= Problem description =
Lift out, unaltered, the lines of the material below between the line holding "134), 107, 134))" and the line holding "194), 143, 177))", counting both.

= Data block =
####################

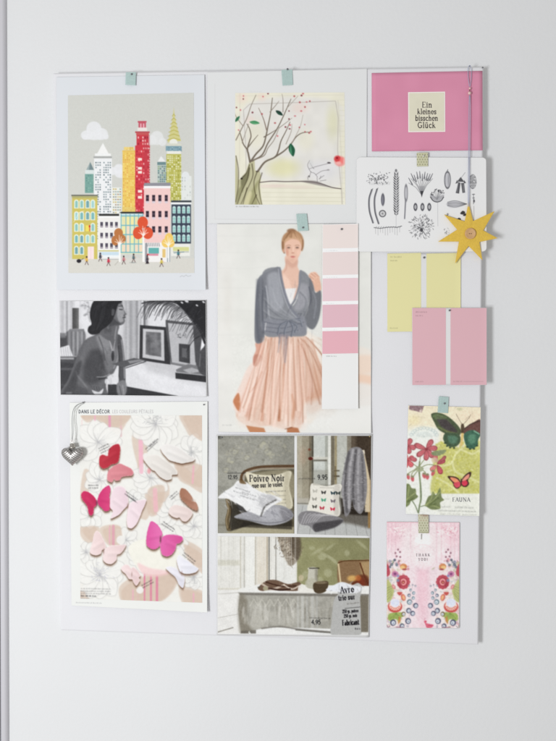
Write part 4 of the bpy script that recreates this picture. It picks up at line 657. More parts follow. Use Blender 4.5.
def paint_decor():
    c = Canvas(78, 412, 204, 605, (222, 221, 216)); R = rs(41); tan = (204, 184, 168); pk = (222, 168, 184)
    # wallpaper ground: tan patches with pink stripes between big pale flowers
    T = [[(84, 414), (128, 414), (126, 424), (118, 434), (108, 428), (96, 422), (86, 422)], [(180, 414), (204, 414), (204, 442), (192, 438), (186, 430)], [(132, 436), (146, 438), (146, 470), (138, 466)],
         [(80, 527), (96, 524), (100, 535), (92, 545), (82, 538)], [(100, 528), (120, 526), (122, 546), (108, 545)], [(176, 458), (204, 464), (204, 492), (190, 486), (178, 478)], [(146, 488), (168, 484), (166, 506), (150, 516)],
         [(182, 540), (204, 552), (204, 578), (188, 560)], [(146, 574), (178, 572), (174, 590), (160, 602), (140, 604)], [(180, 586), (204, 592), (204, 605), (184, 605)], [(120, 586), (142, 576), (148, 604), (124, 604)], [(126, 506), (150, 500), (146, 520)], [(80, 580), (90, 600), (80, 602)], [(140, 456), (152, 462), (148, 480), (138, 476)], [(84, 470), (92, 476), (86, 500), (80, 498)]]
    for t in T: c.blob(t, tan, .7, 1)
    def stripe(x0, y0, x1, y1, w=2.2, col=pk, a=.8): c.line([(x0, y0), (x1, y1)], w, col, a, .4)
    stripe(95, 414, 95, 421, 1.6); stripe(109.6, 414, 109.8, 430, 2.4, (220, 160, 182)); stripe(121, 414, 121, 436, 2, (214, 176, 180)); stripe(140.6, 438, 141.5, 486, 4.4, (226, 178, 190)); stripe(137, 472, 138, 486, 3, (224, 188, 194))
    for x, w in ((110, 1.4), (113.4, 2.8)): stripe(x, 526, x, 544, w, (214, 160, 172))
    for x, w in ((144.6, 1.6), (151, 2), (157, 2.4)): stripe(x, 574, x, 602, w, (216, 138, 160))
    stripe(193.6, 592, 193.6, 602, 1.6); stripe(194, 466, 192.6, 483, 1.8, (226, 176, 184)); stripe(152, 492, 156, 512, 5, (226, 182, 188)); stripe(138, 590, 138, 603, 1.6); stripe(82, 420, 82, 440, 1, (226, 200, 200))
    def flower(x, y, r, n=9, seed=0, a=.8, full=(0, 6.283)):
        q = rs(seed)
        for i in range(n):
            t = full[0]+(full[1]-full[0])*i/n+q.uniform(-.15, .15); L = r*q.uniform(.8, 1.1); w = r*.36
            P = [(x, y), (x+L*.55*math.cos(t)-w*math.sin(t), y+L*.55*math.sin(t)+w*math.cos(t)), (x+L*math.cos(t), y+L*math.sin(t)), (x+L*.55*math.cos(t)+w*math.sin(t), y+L*.55*math.sin(t)-w*math.cos(t))]
            c.blob(P, (224, 223, 219), .9, .6); c.line([(u+.5, v+.7) for u, v in closed(P)], .8, (200, 195, 190), .2, .7); c.line(list(closed(P))+[P[0]], .4, (176, 176, 174), .65, .3)
            for k in (-.35, 0, .35): c.line([(x+r*.2*math.cos(t), y+r*.2*math.sin(t)), (x+L*.8*math.cos(t+k*.5), y+L*.8*math.sin(t+k*.5))], .3, (200, 200, 198), .5, .3)
        for i in range(34):
            t = q.uniform(0, 6.3); L = r*q.uniform(.1, .45); c.line([(x, y), (x+L*math.cos(t), y+L*math.sin(t))], .35, (176, 176, 178), .5, .3)
    for f in ((98, 442, 24, 11, 1), (156, 424, 27, 12, 2), (192, 452, 20, 9, 3), (100, 480, 18, 9, 4), (150, 478, 20, 9, 5), (100, 575, 26, 12, 6), (166, 546, 22, 10, 7), (194, 526, 16, 8, 8), (194, 577, 15, 8, 9), (126, 540, 14, 8, 10), (90, 515, 15, 8, 11), (140, 556, 16, 8, 12), (172, 512, 16, 8, 13), (134, 500, 12, 7, 14), (86, 552, 12, 7, 15)): flower(*f)
    for t in ([(84, 414), (128, 414), (124, 424), (112, 427), (98, 419), (86, 420)], [(184, 416), (204, 416), (204, 440), (194, 436), (188, 428)], [(178, 462), (202, 466), (203, 486), (190, 484), (180, 476)], [(148, 576), (176, 575), (172, 590), (160, 601), (142, 603)], [(184, 544), (203, 556), (203, 574), (190, 558)], [(82, 530), (94, 526), (98, 535), (92, 542)], [(103, 530), (120, 527), (121, 544), (110, 544)], [(148, 490), (164, 486), (162, 506), (152, 514)], [(182, 590), (203, 594), (203, 604), (186, 604)], [(122, 590), (140, 580), (144, 603), (126, 603)]): c.blob(t, tan, .75, 1)
    stripe(95, 414, 95, 420, 1.6); stripe(109.6, 414, 109.8, 426, 2.4, (218, 150, 178)); stripe(113.4, 527, 113.4, 544, 2.8, (212, 156, 170)); stripe(109.6, 528, 109.6, 543, 1.2)
    for x, w in ((144.6, 1.6), (151, 2), (157, 2.4)): stripe(x, 577, x, 602, w, (214, 130, 156))
    stripe(193.6, 466, 192.6, 483, 1.8, (226, 170, 182)); stripe(193.6, 594, 193.6, 603, 1.6); stripe(141, 442, 141.4, 472, 4, (226, 176, 190)); stripe(155, 490, 156, 510, 4.4, (224, 176, 184)); stripe(133, 590, 133, 603, 1.4)
    c.blob([(129, 547), (148, 538), (172, 545), (180, 556), (168, 572), (148, 574), (136, 566)], (226, 224, 214), .95, .7); c.blob([(138, 563), (150, 568), (172, 572), (154, 577), (142, 573)], (228, 190, 192), .7, 1.5)
    for i in range(40): x, y = 101+R.randn()*5, 574+R.randn()*4; c.line([(x, y), (x+R.randn()*2, y+R.randn()*2)], .45, (176, 176, 190), .6, .3)
    for i in range(40): x, y = 155+R.randn()*7, 420+R.randn()*2.4; c.line([(x, y), (x+R.randn()*2, y+R.randn())], .4, (160, 162, 164), .6, .3)
    for i in range(30): x, y = 193+R.randn()*4, 581+R.randn()*3; c.line([(x, y), (x+R.randn()*2, y+R.randn()*2)], .4, (184, 184, 184), .6, .3)
    for i in range(26): x, y = 194+R.randn()*4, 452+R.randn()*3; c.line([(x, y), (x+R.randn()*2, y+R.randn()*1)], .4, (180, 182, 180), .6, .3)
    for x, y, r in ((121, 540, 4.4), (140, 590, 3.6), (146, 456, 3)): c.ell(x, y, r, r, (222, 220, 216), .95, .5)
    c.noise(3, 1.8, 7)
    # the paper butterflies
    def G(a, b, x0, x1):
        return lambda X, Y: np.array(a)+(np.array(b)-np.array(a))*np.clip((X-x0)/(x1-x0), 0, 1)[..., None]
    def Z(*f): return [(71+f[i]/3.482, 402+f[i+1]/3.482) for i in range(0, len(f), 2)]
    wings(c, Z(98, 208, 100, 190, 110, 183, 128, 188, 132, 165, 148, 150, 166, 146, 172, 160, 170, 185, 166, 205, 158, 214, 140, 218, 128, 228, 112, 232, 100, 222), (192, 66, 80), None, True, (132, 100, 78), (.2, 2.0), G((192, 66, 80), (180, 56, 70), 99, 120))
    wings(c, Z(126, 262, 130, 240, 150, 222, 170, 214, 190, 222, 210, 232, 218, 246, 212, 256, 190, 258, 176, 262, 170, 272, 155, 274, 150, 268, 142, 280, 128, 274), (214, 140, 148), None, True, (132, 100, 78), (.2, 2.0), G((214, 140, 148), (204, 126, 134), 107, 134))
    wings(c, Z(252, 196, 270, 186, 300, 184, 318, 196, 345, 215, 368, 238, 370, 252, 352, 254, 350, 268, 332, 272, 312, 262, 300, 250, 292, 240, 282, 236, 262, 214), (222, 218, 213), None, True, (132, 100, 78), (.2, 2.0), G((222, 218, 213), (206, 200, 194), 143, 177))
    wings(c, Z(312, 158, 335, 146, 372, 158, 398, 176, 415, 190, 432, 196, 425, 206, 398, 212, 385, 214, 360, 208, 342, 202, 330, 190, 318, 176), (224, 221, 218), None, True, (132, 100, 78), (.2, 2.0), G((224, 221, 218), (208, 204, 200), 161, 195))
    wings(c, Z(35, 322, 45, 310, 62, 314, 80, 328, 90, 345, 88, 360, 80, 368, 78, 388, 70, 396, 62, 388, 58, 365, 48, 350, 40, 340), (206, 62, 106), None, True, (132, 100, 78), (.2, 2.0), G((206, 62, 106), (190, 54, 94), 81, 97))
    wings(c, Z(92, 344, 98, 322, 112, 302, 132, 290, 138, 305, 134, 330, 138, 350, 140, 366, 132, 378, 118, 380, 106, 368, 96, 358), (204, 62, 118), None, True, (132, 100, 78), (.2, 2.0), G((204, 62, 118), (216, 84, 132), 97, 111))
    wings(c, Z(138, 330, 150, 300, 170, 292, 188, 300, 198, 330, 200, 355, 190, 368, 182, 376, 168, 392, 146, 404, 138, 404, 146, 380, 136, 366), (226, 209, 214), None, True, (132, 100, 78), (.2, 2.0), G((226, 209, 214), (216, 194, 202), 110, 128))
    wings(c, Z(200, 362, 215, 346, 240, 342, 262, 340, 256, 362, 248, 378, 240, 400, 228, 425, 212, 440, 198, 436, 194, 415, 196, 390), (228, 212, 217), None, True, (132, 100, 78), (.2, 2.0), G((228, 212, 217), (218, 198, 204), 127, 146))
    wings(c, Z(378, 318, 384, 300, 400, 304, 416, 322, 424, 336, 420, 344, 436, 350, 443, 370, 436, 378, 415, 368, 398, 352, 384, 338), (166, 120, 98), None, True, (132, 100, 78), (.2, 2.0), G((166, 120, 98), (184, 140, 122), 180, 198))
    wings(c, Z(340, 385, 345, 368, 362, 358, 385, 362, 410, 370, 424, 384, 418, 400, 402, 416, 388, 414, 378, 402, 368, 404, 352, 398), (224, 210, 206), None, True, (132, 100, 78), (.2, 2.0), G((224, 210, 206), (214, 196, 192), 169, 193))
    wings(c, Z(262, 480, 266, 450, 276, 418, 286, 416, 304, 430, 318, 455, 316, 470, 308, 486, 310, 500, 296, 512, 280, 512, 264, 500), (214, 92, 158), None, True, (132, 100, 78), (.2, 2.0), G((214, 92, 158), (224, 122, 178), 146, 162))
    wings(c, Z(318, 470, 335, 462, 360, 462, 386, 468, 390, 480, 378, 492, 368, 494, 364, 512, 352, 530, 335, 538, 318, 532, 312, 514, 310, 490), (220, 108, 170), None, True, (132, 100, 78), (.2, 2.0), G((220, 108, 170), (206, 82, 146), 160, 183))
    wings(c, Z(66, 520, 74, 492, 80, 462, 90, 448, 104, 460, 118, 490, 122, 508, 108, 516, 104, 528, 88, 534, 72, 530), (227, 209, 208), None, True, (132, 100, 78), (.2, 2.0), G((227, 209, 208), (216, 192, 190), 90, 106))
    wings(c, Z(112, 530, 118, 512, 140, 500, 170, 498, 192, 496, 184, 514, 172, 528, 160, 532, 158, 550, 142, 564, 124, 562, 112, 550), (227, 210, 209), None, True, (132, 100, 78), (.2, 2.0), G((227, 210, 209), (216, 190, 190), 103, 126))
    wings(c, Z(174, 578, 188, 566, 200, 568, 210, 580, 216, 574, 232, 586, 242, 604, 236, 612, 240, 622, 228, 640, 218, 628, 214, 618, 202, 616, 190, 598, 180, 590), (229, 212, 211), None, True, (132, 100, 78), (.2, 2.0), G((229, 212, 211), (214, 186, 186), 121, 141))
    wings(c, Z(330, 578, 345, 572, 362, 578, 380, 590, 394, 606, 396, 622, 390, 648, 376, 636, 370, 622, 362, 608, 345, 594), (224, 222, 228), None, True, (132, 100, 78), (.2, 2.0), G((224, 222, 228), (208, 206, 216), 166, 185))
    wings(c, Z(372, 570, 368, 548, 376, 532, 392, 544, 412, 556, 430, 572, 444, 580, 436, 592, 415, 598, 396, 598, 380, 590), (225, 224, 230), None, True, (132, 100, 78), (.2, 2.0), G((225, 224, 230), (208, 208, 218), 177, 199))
    for f in ((90, 352, 2, 6), (198, 362, 1.6, 5), (312, 478, 2, 7), (114, 520, 1.4, 5), (212, 600, 1, 4), (386, 596, 1, 4), (130, 236, 2, 3)): q_ = Z(f[0], f[1])[0]; c.ell(q_[0], q_[1], f[2]*.45, f[3]*.5, (120, 60, 84) if f[0] in (90, 312) else (150, 120, 112), .7, .5)
    c.ell(149, 471, 1.8, 2.6, (224, 130, 140), .6, 1)
    ink = (60, 58, 60)
    for x, y, w, s, n, sd in ((99, 449, 11, -.45, 3, 1), (146, 449.6, 14, -.75, 2, 2), (150, 447, 12, -.75, 1, 12), (88.4, 486, 10, -.02, 2, 3), (126, 492, 14, .62, 2, 4), (127, 496, 13, .62, 1, 14), (170, 498, 10, -.72, 2, 5), (163, 522, 14, .6, 2, 6), (184, 553, 15, .68, 2, 7), (142, 586, 12, -.5, 2, 8)):
        for k in range(n): scribble(c, x-k*math.sin(s)*2.4, y+k*math.cos(s)*2.6, w, ink, sd*9+k, .85, s, 1.3)
    for k, w in enumerate((30, 30, 30)): scribble(c, 81, 589+k*2.4, w, (110, 110, 112), 60+k, .7, .02, 1.2)
    scribble(c, 81, 596.4, 15, (50, 50, 54), 70, 1, .02, 1.5); scribble(c, 81, 598.8, 8, (120, 120, 120), 71, .7, .02, 1)
    c.noise(1, 1.5, 90); c.blur(2); return c
def paint_decor_sheet():
    c = Canvas(68, 400, 210, 614, (222, 223, 220)); c.text('DANS LE D\u00c9COR', 78.6, 413.2, 3.2, (58, 62, 70), False, wt=1.15, width=1.04)
    c.text("LES COULEURS P\u00c9TALES", 112.2, 413.1, 3.1, (170, 167, 169), False, wt=.85, width=.94)
    scribble(c, 76, 603, 26, (150, 150, 152), 5, .7, .025, 1.1); return c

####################

= Complete response =
    wings(c, Z(126, 262, 130, 240, 150, 222, 170, 214, 190, 222, 210, 232, 218, 246, 212, 256, 190, 258, 176, 262, 170, 272, 155, 274, 150, 268, 142, 280, 128, 274), (214, 140, 148), None, True, (132, 100, 78), (.2, 2.0), G((214, 140, 148), (204, 126, 134), 107, 134))
    wings(c, Z(252, 196, 270, 186, 300, 184, 318, 196, 345, 215, 368, 238, 370, 252, 352, 254, 350, 268, 332, 272, 312, 262, 300, 250, 292, 240, 282, 236, 262, 214), (222, 218, 213), None, True, (132, 100, 78), (.2, 2.0), G((222, 218, 213), (206, 200, 194), 143, 177))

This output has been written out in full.